Среди часовых были двое, выглядевшие встревоженно и постоянно заглядывавшие в окно. Наконец один из них спросил, не нужно ли мне чего-нибудь. Я порылась в пожитках и нашла два рубля, сгоревшую спичку и обрывок белого конверта. К тому времени все адреса я хранила в памяти. Теперь же приходилось идти на риск и послать Стефановичу письмо способом, о котором мы договорились заранее. До того как мы покинули Киев, молодая девушка, сочувствовавшая нашей организации, спросила одну польскую даму, детей которых учила, можно ли отправлять письма и телеграммы на ее адрес. В дом к этой даме часто заходил Яков. Эта учительница знала многих киевских революционеров. Кажется, ее фамилия была Медецкая. Я ухватилась за единственную возможность спасти «племянника» и решила послать ей телеграмму. Если бы я написала адрес нашей главной явки, итогом стали бы многочисленные аресты. На клочке бумаги я спичкой написала адрес этой дамы и слова: «Сынок, я заболела. Не приезжай. Корень». Именно как «корень» Стефанович переводил на русский язык слово «радикал».
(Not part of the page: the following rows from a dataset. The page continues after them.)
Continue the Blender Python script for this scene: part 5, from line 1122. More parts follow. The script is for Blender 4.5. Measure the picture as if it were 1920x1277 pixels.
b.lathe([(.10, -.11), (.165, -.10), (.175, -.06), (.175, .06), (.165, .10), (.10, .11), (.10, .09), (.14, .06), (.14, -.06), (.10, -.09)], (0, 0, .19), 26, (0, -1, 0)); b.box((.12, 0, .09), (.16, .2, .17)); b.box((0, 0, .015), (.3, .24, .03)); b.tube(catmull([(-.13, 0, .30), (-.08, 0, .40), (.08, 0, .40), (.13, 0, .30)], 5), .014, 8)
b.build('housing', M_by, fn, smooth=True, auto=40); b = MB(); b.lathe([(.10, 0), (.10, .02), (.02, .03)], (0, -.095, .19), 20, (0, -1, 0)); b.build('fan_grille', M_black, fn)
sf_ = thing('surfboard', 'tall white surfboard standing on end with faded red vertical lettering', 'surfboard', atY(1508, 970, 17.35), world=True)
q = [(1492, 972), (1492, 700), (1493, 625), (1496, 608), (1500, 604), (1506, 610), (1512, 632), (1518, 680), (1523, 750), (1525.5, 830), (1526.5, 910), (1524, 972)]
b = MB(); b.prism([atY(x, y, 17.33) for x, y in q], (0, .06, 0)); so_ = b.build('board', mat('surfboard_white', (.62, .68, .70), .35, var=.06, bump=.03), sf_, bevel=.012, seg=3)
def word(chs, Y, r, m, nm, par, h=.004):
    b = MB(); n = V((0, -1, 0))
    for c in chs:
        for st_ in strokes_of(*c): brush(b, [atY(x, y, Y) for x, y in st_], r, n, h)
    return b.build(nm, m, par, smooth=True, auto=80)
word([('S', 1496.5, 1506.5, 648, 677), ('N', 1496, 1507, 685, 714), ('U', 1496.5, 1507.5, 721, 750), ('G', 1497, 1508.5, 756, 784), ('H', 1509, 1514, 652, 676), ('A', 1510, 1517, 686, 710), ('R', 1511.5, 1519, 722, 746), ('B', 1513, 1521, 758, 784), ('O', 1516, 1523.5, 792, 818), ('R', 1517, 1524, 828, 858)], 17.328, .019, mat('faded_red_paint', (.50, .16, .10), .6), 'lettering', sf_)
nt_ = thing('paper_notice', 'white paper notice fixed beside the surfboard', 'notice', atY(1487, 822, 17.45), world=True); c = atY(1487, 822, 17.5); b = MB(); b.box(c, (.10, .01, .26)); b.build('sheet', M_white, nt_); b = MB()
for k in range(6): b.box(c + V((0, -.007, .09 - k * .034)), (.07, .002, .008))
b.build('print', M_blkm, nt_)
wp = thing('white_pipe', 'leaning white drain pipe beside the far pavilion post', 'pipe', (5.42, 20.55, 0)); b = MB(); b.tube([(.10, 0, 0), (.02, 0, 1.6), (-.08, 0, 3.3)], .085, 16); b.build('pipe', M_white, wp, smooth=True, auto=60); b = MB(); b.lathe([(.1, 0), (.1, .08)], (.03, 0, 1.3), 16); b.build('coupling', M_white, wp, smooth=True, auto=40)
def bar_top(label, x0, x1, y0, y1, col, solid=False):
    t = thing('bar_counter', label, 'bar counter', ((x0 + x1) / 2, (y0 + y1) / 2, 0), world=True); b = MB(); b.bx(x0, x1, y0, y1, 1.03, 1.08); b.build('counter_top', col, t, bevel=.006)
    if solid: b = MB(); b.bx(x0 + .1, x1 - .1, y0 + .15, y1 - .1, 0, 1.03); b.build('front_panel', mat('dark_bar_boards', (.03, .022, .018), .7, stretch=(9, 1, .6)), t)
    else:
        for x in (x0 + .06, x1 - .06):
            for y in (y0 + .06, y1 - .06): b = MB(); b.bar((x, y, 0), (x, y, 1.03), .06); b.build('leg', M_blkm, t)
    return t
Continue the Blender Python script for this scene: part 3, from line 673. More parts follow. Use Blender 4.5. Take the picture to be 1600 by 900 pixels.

Согласно существовавшим тогда правилам, телеграммы следовало писать чернилами на специальных бланках. Я знала это и понимала, что шансы на успех малы, но рассудила так: «Возможно, телеграмму не примут. Это было бы ужасно. Может случиться так, что ее примут и она попадет в руки жандармов. Тогда у адресатки будут неприятности, но она ничего не знает и будет вести себя естественно. Поставить ей что-нибудь в вину будет очень трудно».
Я подозвала юношу и сказала ему:
– Отнеси эту бумажку в телеграфную контору. Скажи им, что больная женщина очень просила это отправить. Заплати за телеграмму, а сдачу оставь себе.
Хитрый юнец взял послание, и больше я его никогда не видела.
На следующий день меня привели в большой амбар, где было полно чиновников в форме. Прокурор, которого о произошедшем уведомила брацлавская полиция, приехал со своими помощниками из Каменец-Подольска. Присутствовали и местные власти, а также несколько местных чиновников, которые, вероятно, не имели к этому делу отношения. Был тут и фотограф со своим аппаратом.
Меня начали допрашивать, однако я отказывалась отвечать. Настаивать не стали. Я сидела на стуле посреди помещения. Все прочие стояли чуть поодаль. Фотограф попросил разрешения сфотографировать меня. Когда он приготовился, я закрыла глаза и состроила рожу. Фотографироваться насильно меня не заставляли. Очевидно, местные бюрократы еще не приобрели опыта в делах такого рода. В первую очередь им было любопытно. Кроме того, либеральные традиции шестидесятых еще не до конца умерли. В то время с «политическими заключенными» обращались не так сурово, как позже.